Dataset items:
—————

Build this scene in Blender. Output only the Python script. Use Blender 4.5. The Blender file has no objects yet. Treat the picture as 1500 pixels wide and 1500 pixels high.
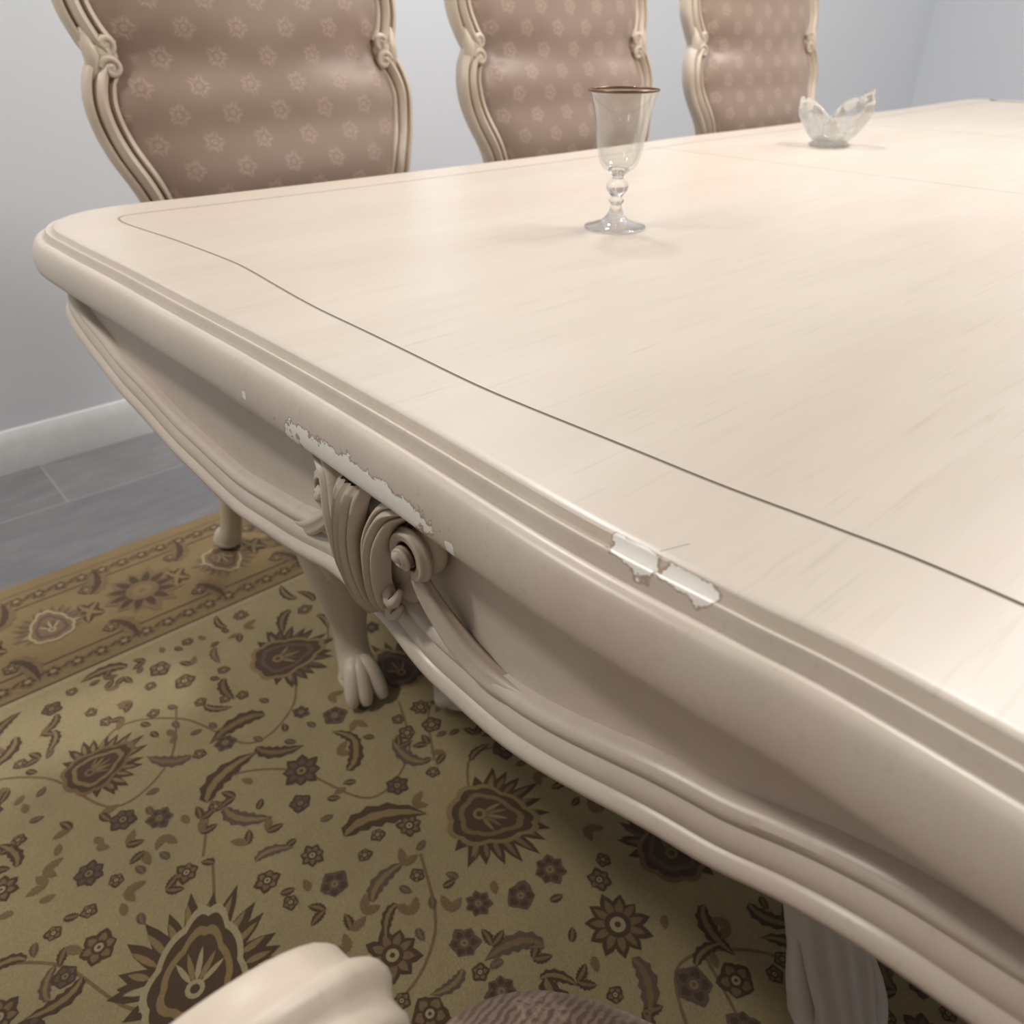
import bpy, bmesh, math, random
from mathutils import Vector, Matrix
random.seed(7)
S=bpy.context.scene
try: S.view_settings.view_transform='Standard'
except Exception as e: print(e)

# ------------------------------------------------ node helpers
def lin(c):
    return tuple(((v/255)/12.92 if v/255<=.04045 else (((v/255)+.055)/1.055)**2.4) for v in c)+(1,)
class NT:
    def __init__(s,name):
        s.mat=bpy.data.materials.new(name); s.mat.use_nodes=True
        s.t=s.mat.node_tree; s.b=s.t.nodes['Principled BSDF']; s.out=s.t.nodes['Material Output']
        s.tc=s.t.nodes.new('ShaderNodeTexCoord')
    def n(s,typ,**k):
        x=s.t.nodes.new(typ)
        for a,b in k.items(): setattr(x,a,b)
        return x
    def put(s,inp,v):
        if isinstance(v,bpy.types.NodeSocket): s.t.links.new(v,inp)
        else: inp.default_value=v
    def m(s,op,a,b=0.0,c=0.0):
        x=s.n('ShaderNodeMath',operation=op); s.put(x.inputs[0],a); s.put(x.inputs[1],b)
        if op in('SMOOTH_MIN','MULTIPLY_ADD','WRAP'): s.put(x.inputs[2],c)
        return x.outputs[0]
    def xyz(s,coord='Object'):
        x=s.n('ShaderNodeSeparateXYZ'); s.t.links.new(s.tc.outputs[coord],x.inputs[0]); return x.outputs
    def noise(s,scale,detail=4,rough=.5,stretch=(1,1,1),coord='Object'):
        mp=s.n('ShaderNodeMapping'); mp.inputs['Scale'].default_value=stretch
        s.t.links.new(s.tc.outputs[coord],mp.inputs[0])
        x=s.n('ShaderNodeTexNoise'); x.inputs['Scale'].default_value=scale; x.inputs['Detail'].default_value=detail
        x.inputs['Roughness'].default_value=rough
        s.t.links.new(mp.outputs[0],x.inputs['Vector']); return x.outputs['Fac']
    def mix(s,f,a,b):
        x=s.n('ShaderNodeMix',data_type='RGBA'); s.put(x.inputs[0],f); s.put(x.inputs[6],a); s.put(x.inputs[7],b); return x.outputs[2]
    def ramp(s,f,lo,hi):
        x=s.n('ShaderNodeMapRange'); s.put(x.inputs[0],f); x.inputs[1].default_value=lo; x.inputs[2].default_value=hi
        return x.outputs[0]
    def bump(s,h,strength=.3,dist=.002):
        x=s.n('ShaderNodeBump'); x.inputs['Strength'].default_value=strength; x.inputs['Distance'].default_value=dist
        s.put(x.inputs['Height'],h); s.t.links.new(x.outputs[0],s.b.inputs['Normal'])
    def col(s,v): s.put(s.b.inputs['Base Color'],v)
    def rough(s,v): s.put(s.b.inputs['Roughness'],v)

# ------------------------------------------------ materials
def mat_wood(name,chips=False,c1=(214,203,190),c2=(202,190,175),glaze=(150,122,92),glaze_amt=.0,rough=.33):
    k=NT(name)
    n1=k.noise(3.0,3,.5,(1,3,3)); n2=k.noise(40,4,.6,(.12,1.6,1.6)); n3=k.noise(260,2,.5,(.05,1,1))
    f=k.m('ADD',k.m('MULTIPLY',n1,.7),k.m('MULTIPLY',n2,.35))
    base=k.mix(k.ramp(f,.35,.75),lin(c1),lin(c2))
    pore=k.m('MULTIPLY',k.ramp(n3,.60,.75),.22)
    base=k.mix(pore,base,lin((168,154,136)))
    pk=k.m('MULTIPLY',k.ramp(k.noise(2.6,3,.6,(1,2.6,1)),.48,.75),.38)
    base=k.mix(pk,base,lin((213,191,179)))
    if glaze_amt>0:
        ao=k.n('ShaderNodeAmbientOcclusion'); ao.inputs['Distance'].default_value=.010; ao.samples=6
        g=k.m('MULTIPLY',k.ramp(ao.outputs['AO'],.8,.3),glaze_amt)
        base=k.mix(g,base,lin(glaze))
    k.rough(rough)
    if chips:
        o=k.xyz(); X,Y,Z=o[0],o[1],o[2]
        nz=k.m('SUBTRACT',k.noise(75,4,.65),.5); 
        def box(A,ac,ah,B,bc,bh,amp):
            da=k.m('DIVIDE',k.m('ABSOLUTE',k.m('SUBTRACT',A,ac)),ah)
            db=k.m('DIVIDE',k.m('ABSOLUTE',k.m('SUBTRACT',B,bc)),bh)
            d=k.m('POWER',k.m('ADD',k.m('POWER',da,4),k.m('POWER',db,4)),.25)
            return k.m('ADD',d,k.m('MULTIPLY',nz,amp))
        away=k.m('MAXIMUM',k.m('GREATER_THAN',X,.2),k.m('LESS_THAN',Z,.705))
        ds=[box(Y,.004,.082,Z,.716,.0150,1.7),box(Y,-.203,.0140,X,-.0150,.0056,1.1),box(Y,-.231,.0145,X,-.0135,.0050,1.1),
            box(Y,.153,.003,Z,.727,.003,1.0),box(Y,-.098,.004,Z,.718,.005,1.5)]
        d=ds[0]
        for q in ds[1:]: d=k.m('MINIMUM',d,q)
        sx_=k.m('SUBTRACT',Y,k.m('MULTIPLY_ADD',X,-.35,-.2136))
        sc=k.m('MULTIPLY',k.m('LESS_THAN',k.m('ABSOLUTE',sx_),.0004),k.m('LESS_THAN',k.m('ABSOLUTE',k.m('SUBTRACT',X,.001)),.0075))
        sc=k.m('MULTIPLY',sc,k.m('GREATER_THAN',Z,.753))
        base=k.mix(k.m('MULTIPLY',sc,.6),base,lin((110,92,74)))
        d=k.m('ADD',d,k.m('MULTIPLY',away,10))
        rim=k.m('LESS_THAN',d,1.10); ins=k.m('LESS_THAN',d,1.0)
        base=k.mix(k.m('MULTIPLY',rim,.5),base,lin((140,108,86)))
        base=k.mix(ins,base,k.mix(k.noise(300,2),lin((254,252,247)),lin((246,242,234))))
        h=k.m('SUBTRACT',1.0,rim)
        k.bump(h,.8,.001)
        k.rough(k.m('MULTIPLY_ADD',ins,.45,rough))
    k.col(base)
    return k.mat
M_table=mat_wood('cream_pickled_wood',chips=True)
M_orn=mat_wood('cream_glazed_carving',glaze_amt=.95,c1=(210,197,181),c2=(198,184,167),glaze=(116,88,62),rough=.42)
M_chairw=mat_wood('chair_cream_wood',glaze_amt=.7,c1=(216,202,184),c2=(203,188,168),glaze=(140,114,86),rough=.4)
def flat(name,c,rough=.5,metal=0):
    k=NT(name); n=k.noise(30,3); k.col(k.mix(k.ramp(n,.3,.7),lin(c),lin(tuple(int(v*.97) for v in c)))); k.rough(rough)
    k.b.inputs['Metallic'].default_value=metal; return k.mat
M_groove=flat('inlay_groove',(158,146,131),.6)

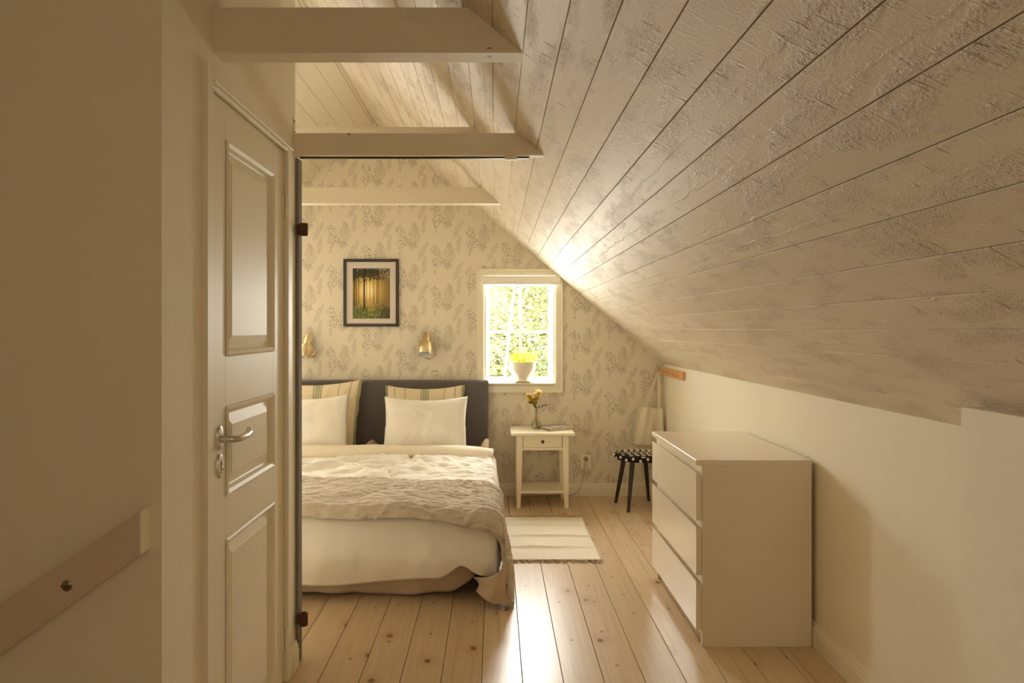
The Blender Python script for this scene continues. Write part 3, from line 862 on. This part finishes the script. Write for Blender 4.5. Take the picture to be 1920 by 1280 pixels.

—————

▸ What to work on
Without the pictures, repeat all the records word for word.

▸ Reply to the exercise
Build this scene in Blender. Output only the Python script. Use Blender 4.5. The Blender file has no objects yet. Treat the picture as 1500 pixels wide and 1500 pixels high.
import bpy, bmesh, math, random
from mathutils import Vector, Matrix
random.seed(7)
S=bpy.context.scene
try: S.view_settings.view_transform='Standard'
except Exception as e: print(e)

# ------------------------------------------------ node helpers
def lin(c):
    return tuple(((v/255)/12.92 if v/255<=.04045 else (((v/255)+.055)/1.055)**2.4) for v in c)+(1,)
class NT:
    def __init__(s,name):
        s.mat=bpy.data.materials.new(name); s.mat.use_nodes=True
        s.t=s.mat.node_tree; s.b=s.t.nodes['Principled BSDF']; s.out=s.t.nodes['Material Output']
        s.tc=s.t.nodes.new('ShaderNodeTexCoord')
    def n(s,typ,**k):
        x=s.t.nodes.new(typ)
        for a,b in k.items(): setattr(x,a,b)
        return x
    def put(s,inp,v):
        if isinstance(v,bpy.types.NodeSocket): s.t.links.new(v,inp)
        else: inp.default_value=v
    def m(s,op,a,b=0.0,c=0.0):
        x=s.n('ShaderNodeMath',operation=op); s.put(x.inputs[0],a); s.put(x.inputs[1],b)
        if op in('SMOOTH_MIN','MULTIPLY_ADD','WRAP'): s.put(x.inputs[2],c)
        return x.outputs[0]
    def xyz(s,coord='Object'):
        x=s.n('ShaderNodeSeparateXYZ'); s.t.links.new(s.tc.outputs[coord],x.inputs[0]); return x.outputs
    def noise(s,scale,detail=4,rough=.5,stretch=(1,1,1),coord='Object'):
        mp=s.n('ShaderNodeMapping'); mp.inputs['Scale'].default_value=stretch
        s.t.links.new(s.tc.outputs[coord],mp.inputs[0])
        x=s.n('ShaderNodeTexNoise'); x.inputs['Scale'].default_value=scale; x.inputs['Detail'].default_value=detail
        x.inputs['Roughness'].default_value=rough
        s.t.links.new(mp.outputs[0],x.inputs['Vector']); return x.outputs['Fac']
    def mix(s,f,a,b):
        x=s.n('ShaderNodeMix',data_type='RGBA'); s.put(x.inputs[0],f); s.put(x.inputs[6],a); s.put(x.inputs[7],b); return x.outputs[2]
    def ramp(s,f,lo,hi):
        x=s.n('ShaderNodeMapRange'); s.put(x.inputs[0],f); x.inputs[1].default_value=lo; x.inputs[2].default_value=hi
        return x.outputs[0]
    def bump(s,h,strength=.3,dist=.002):
        x=s.n('ShaderNodeBump'); x.inputs['Strength'].default_value=strength; x.inputs['Distance'].default_value=dist
        s.put(x.inputs['Height'],h); s.t.links.new(x.outputs[0],s.b.inputs['Normal'])
    def col(s,v): s.put(s.b.inputs['Base Color'],v)
    def rough(s,v): s.put(s.b.inputs['Roughness'],v)

# ------------------------------------------------ materials
def mat_wood(name,chips=False,c1=(214,203,190),c2=(202,190,175),glaze=(150,122,92),glaze_amt=.0,rough=.33):
    k=NT(name)
    n1=k.noise(3.0,3,.5,(1,3,3)); n2=k.noise(40,4,.6,(.12,1.6,1.6)); n3=k.noise(260,2,.5,(.05,1,1))
    f=k.m('ADD',k.m('MULTIPLY',n1,.7),k.m('MULTIPLY',n2,.35))
    base=k.mix(k.ramp(f,.35,.75),lin(c1),lin(c2))
    pore=k.m('MULTIPLY',k.ramp(n3,.60,.75),.22)
    base=k.mix(pore,base,lin((168,154,136)))
    pk=k.m('MULTIPLY',k.ramp(k.noise(2.6,3,.6,(1,2.6,1)),.48,.75),.38)
    base=k.mix(pk,base,lin((213,191,179)))
    if glaze_amt>0:
        ao=k.n('ShaderNodeAmbientOcclusion'); ao.inputs['Distance'].default_value=.010; ao.samples=6
        g=k.m('MULTIPLY',k.ramp(ao.outputs['AO'],.8,.3),glaze_amt)
        base=k.mix(g,base,lin(glaze))
    k.rough(rough)
    if chips:
        o=k.xyz(); X,Y,Z=o[0],o[1],o[2]
        nz=k.m('SUBTRACT',k.noise(75,4,.65),.5); 
        def box(A,ac,ah,B,bc,bh,amp):
            da=k.m('DIVIDE',k.m('ABSOLUTE',k.m('SUBTRACT',A,ac)),ah)
            db=k.m('DIVIDE',k.m('ABSOLUTE',k.m('SUBTRACT',B,bc)),bh)
            d=k.m('POWER',k.m('ADD',k.m('POWER',da,4),k.m('POWER',db,4)),.25)
            return k.m('ADD',d,k.m('MULTIPLY',nz,amp))
        away=k.m('MAXIMUM',k.m('GREATER_THAN',X,.2),k.m('LESS_THAN',Z,.705))
        ds=[box(Y,.004,.082,Z,.716,.0150,1.7),box(Y,-.203,.0140,X,-.0150,.0056,1.1),box(Y,-.231,.0145,X,-.0135,.0050,1.1),
            box(Y,.153,.003,Z,.727,.003,1.0),box(Y,-.098,.004,Z,.718,.005,1.5)]
        d=ds[0]
        for q in ds[1:]: d=k.m('MINIMUM',d,q)
        sx_=k.m('SUBTRACT',Y,k.m('MULTIPLY_ADD',X,-.35,-.2136))
        sc=k.m('MULTIPLY',k.m('LESS_THAN',k.m('ABSOLUTE',sx_),.0004),k.m('LESS_THAN',k.m('ABSOLUTE',k.m('SUBTRACT',X,.001)),.0075))
        sc=k.m('MULTIPLY',sc,k.m('GREATER_THAN',Z,.753))
        base=k.mix(k.m('MULTIPLY',sc,.6),base,lin((110,92,74)))
        d=k.m('ADD',d,k.m('MULTIPLY',away,10))
        rim=k.m('LESS_THAN',d,1.10); ins=k.m('LESS_THAN',d,1.0)
        base=k.mix(k.m('MULTIPLY',rim,.5),base,lin((140,108,86)))
        base=k.mix(ins,base,k.mix(k.noise(300,2),lin((254,252,247)),lin((246,242,234))))
        h=k.m('SUBTRACT',1.0,rim)
        k.bump(h,.8,.001)
        k.rough(k.m('MULTIPLY_ADD',ins,.45,rough))
    k.col(base)
    return k.mat
M_table=mat_wood('cream_pickled_wood',chips=True)
M_orn=mat_wood('cream_glazed_carving',glaze_amt=.95,c1=(210,197,181),c2=(198,184,167),glaze=(116,88,62),rough=.42)
M_chairw=mat_wood('chair_cream_wood',glaze_amt=.7,c1=(216,202,184),c2=(203,188,168),glaze=(140,114,86),rough=.4)
def flat(name,c,rough=.5,metal=0):
    k=NT(name); n=k.noise(30,3); k.col(k.mix(k.ramp(n,.3,.7),lin(c),lin(tuple(int(v*.97) for v in c)))); k.rough(rough)
    k.b.inputs['Metallic'].default_value=metal; return k.mat
M_groove=flat('inlay_groove',(158,146,131),.6)

The Blender Python script for this scene continues. Write part 3, from line 862 on. This part finishes the script. Write for Blender 4.5. Take the picture to be 1920 by 1280 pixels.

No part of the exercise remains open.